Volvamos a contar huesos perdidos.
¿Cómo deben contabilizarse los casos de personas cuyos cuerpos se han desaparecido varias veces, como ocurre con Leticia Margarita Oliva y los otros exhumados en Magdalena? O por estar muertos, no cuentan.
¿Cómo cuenta una persona que ha sido secuestrada varias veces, en distintos operativos, como es la experiencia de Laura Méndez? O por haber sido niña, no importa. O por ser sobreviviente no cuenta.
¿Hasta donde se pueden negar la magnitud y la gravedad de los crímenes de lesa humanidad que los genocidas quisieron encubrir llamándolos guerra? ¿En qué guerra se secuestran civiles y niños? ¿En qué guerra se esconden los muertos? ¿Errores, excesos? ¿En qué guerra no hay reglas?
¿Las infancias torturadas y reprimidas, cual de los dos demonios eran?
Nos quieren venir a contar las cosas cambiadas a quienes lo vivimos, tuvimos que hacernos expertxs en tejidos, bordados invisibles, búsquedas de tesoros, Festilorios, finales abiertos, números negativos y otras ecuaciones complejas.
¿Cuales son los muertos que ahora nos quieren descontar?
Para quienes sobrevivimos secuestros y estuvimos en cautiverio, para quienes quedamos huérfanxs, en familias incompletas, o completamente ajenas, es parte de la tortura que se ponga en duda lo que pasó.

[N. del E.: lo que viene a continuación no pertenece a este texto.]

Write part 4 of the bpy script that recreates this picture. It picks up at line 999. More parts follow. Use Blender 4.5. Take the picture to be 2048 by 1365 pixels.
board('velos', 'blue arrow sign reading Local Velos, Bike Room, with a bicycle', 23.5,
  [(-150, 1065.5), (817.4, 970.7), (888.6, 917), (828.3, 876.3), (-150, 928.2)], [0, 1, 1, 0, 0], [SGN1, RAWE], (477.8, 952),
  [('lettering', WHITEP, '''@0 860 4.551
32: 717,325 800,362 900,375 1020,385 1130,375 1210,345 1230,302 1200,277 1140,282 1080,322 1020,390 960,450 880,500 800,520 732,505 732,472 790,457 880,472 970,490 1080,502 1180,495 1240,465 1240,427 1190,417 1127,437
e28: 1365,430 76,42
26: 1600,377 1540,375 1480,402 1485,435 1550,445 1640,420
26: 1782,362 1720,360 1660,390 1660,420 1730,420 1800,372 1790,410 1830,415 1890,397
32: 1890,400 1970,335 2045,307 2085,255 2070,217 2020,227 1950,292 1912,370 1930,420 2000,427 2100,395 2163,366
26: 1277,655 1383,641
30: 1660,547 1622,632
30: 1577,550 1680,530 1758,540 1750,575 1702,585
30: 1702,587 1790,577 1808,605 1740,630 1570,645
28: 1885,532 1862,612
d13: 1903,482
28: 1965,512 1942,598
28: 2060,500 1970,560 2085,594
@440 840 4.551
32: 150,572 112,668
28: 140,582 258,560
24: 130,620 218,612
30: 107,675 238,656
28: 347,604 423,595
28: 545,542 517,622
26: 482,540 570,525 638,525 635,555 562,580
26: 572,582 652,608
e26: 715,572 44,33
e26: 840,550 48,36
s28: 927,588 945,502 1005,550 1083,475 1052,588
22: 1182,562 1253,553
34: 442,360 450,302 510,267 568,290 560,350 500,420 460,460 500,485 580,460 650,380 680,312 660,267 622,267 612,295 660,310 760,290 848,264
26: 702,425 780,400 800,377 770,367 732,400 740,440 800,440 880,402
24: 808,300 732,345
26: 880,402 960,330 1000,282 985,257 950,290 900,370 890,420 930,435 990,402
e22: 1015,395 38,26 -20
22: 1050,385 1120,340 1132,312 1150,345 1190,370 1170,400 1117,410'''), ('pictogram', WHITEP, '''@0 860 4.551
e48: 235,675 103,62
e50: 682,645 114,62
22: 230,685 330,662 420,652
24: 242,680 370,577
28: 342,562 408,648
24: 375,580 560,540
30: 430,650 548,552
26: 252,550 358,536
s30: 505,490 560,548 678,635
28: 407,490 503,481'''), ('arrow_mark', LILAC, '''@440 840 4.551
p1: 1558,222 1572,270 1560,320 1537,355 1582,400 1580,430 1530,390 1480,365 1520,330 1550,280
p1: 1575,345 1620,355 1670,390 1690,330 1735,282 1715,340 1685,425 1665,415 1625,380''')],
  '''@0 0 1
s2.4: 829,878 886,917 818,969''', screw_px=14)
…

Es brutal tener que volver a discutir a esta altura: que si fue una guerra el genocidio, que si son 30mil lxs desaparecidxs, o que si a aquellas personas que fueron exterminadas se las puede volver a condenar por improbables crímenes prescritos, que no son de lesa humanidad. Como si sobre todos estos debates, no hubiese ya suficientes verdades jurídicas comprobadas, como para ponerle un freno a cualquier operación que intente reimplantar las discursivas de odio, apologistas del genocidio y sus mismas políticas de terror.